See, flogging one girl at a time seems an awfully inefficient use of prison officers’ time. I’d propose a large room, equipped to punish ten or more offenders in a session. The young women, wearing prison uniforms, would be escorted in by the officers, and made to line up. Their names would be read out in turn – once a girl was called, she’d be expected to step forward and strip, before being sent to stand behind her designated punishment station.

Once all of the girls were in place, the officers would tour the room, strapping them tightly into position. The machines would be positioned carefully, and checked. For the girls, the lengthy wait – as their fellow inmates were readied for punishment – would be filled with trepidation.

The officers would then retire to the control panel at the back of the room, and would enter details of each girl’s name and offence.
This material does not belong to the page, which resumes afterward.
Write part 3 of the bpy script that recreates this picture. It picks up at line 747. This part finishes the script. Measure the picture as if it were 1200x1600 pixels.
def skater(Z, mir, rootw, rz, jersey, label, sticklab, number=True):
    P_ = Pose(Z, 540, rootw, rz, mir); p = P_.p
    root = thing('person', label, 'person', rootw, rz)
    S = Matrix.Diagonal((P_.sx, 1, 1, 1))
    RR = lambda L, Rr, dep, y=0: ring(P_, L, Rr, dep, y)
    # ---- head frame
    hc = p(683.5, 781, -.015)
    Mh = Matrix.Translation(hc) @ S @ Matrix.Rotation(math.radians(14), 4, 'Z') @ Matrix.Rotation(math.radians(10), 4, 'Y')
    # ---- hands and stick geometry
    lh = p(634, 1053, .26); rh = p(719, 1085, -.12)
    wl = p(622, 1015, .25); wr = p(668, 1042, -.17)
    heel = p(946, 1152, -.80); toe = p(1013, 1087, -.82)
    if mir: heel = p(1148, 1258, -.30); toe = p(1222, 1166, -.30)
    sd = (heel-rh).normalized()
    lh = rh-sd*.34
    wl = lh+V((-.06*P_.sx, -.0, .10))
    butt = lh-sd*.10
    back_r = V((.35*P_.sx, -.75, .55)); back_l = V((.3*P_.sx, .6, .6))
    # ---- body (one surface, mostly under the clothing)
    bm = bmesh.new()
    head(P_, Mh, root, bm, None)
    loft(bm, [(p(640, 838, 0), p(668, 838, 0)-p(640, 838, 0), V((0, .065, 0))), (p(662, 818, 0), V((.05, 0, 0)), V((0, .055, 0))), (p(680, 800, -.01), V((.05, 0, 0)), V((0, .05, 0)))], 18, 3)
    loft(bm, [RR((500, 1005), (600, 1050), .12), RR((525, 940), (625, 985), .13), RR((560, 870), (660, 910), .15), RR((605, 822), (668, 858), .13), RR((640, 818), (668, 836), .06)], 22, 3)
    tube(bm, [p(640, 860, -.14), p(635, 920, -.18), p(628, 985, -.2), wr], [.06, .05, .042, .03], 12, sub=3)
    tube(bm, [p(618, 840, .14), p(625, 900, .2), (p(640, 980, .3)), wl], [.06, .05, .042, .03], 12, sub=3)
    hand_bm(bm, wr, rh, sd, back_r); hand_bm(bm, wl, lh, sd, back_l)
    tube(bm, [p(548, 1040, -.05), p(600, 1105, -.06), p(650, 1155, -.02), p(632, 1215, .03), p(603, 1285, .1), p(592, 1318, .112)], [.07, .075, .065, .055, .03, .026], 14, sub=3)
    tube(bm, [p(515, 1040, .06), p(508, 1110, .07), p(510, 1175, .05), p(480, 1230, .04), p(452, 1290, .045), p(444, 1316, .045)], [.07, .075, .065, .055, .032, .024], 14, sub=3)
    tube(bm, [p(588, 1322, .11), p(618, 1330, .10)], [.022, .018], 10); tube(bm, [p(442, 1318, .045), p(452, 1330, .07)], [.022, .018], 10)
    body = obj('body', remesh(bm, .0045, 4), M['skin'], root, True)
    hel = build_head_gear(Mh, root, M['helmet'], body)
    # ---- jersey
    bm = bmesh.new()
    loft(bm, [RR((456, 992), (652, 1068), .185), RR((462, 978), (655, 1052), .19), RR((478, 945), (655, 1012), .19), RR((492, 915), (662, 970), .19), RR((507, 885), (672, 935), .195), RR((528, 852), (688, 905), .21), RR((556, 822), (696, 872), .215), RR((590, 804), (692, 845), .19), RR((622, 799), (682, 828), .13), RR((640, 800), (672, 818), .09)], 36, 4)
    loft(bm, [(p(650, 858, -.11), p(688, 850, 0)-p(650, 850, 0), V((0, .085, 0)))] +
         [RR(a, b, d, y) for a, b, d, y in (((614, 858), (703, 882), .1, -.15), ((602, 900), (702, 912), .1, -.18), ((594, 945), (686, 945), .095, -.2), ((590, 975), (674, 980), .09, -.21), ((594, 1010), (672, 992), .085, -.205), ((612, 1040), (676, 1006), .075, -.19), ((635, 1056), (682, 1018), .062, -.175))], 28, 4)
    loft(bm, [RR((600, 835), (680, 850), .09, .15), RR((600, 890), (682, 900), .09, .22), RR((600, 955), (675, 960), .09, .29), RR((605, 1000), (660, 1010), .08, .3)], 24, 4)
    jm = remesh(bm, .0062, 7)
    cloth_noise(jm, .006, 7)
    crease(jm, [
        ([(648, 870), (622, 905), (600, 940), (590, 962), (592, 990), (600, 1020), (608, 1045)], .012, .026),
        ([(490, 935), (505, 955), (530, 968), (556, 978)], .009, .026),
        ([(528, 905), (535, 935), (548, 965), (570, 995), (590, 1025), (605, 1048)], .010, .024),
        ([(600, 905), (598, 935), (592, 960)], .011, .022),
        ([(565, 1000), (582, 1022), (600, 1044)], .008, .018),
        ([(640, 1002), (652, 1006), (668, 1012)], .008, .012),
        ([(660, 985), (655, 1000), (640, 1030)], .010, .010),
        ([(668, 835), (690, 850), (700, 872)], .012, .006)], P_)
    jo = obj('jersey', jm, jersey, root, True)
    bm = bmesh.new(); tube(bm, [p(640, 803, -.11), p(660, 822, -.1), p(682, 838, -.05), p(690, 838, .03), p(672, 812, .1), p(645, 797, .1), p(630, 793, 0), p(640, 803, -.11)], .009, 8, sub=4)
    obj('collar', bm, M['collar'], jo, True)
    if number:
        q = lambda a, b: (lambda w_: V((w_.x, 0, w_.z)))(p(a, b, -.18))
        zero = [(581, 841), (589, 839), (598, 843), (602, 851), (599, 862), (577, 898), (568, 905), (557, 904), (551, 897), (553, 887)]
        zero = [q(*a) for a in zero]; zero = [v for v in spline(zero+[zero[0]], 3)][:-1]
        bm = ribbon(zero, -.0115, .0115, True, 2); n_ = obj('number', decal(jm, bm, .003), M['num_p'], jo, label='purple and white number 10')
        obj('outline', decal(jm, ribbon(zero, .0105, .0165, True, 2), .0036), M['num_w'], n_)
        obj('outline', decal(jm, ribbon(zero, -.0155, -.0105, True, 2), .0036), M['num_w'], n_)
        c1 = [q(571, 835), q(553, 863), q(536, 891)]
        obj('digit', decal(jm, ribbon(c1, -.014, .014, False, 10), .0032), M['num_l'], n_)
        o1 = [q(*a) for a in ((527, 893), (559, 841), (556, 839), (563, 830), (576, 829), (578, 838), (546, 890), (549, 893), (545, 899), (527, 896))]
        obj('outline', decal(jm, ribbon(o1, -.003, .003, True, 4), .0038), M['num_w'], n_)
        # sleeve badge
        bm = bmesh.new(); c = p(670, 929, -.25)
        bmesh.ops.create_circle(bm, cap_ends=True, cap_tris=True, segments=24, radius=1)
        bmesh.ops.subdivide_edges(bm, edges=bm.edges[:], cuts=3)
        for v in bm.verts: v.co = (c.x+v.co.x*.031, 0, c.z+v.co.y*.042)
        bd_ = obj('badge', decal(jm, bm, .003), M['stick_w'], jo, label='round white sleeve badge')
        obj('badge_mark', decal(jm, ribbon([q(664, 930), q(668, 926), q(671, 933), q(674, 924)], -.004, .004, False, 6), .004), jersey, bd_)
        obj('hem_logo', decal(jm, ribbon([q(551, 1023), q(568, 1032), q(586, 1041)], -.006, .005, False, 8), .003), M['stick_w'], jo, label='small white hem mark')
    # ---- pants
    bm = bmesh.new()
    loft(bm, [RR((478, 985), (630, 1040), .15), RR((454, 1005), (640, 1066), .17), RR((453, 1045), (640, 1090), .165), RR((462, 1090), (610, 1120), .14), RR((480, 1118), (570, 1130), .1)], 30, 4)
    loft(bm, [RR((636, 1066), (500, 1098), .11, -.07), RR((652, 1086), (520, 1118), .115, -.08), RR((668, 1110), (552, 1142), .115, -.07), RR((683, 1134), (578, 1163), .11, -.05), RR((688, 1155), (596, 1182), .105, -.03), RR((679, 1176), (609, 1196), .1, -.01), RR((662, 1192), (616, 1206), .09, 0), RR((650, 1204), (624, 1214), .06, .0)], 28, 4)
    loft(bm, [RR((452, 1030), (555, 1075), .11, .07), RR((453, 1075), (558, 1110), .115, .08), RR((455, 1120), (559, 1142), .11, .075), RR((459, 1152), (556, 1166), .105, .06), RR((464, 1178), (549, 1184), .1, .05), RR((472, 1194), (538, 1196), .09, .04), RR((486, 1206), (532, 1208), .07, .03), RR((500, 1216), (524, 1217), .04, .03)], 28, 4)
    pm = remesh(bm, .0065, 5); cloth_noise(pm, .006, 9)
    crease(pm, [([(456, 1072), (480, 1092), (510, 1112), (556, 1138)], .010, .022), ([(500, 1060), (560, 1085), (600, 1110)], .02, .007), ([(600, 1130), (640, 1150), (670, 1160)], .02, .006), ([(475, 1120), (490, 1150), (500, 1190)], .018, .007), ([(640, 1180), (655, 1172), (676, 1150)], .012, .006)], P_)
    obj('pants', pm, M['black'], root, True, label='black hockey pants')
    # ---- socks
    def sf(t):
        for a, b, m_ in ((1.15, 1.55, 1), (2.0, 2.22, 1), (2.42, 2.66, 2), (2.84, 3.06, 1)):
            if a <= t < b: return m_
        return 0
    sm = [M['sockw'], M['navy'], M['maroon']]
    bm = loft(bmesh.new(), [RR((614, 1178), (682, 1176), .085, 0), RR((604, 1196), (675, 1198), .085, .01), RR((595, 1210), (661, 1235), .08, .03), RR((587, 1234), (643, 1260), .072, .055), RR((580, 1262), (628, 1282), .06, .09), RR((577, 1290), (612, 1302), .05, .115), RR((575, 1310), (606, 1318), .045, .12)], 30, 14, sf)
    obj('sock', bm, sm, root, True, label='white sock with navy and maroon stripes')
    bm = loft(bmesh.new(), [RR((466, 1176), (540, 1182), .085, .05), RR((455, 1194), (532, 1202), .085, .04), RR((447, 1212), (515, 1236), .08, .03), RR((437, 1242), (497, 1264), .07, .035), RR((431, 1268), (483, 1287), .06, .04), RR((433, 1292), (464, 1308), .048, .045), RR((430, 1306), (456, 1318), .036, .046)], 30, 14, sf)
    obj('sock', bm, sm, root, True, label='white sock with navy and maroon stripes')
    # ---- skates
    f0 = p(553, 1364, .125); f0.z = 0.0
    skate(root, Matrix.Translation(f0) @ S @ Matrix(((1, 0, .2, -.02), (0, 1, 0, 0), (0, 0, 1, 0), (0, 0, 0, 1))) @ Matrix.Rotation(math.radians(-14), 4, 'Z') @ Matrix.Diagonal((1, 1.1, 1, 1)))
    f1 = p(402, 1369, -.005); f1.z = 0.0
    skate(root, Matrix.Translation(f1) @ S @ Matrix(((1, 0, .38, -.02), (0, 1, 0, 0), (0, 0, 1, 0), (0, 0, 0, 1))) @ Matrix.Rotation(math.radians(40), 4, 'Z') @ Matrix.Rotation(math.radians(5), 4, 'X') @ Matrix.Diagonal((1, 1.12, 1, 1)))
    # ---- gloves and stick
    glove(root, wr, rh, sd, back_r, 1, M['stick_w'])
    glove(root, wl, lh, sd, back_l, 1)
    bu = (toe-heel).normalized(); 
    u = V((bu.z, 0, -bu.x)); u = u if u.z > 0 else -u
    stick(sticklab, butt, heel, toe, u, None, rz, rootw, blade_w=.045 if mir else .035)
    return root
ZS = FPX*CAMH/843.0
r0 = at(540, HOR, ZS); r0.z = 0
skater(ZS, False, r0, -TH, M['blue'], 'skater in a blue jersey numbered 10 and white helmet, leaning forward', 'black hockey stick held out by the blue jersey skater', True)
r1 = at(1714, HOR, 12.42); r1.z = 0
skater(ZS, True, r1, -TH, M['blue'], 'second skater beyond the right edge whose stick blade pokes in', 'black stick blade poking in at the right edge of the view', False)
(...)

The computer would check whether an offender had been flogged before. And then it would calcuate the number of strokes due in each case. Once all of the sentences had been worked out, the senior officer would type in the instruction to commence the punishments, and the machines would spring into life.

Two or three girls might feel the cut of the cane at precisely the same moment, but the strokes would be unpredictable in pattern. Caned immediately before one’s nearest neighbour, then moments after, then before, then at the same time.   Twenty seconds apart,   then forty, then ten, then three in immediate succesion. Severity varying, from very hard to the machine’s hardest.

The near-silent workings of the mechanisms – amidst the sounds of sobbing – would mean that a girl would have no way of knowing whether a particular swish would be coming her way, until the very moment of impact. And whilst she’d have a vague idea of the likely number of strokes (ten to twenty being par for the course), a girl would have no idea of the total tally calculated by the computer – and hence, after the first ten, of whether any given stroke had been her last.

(Oh. I think I’ve just scared Haron).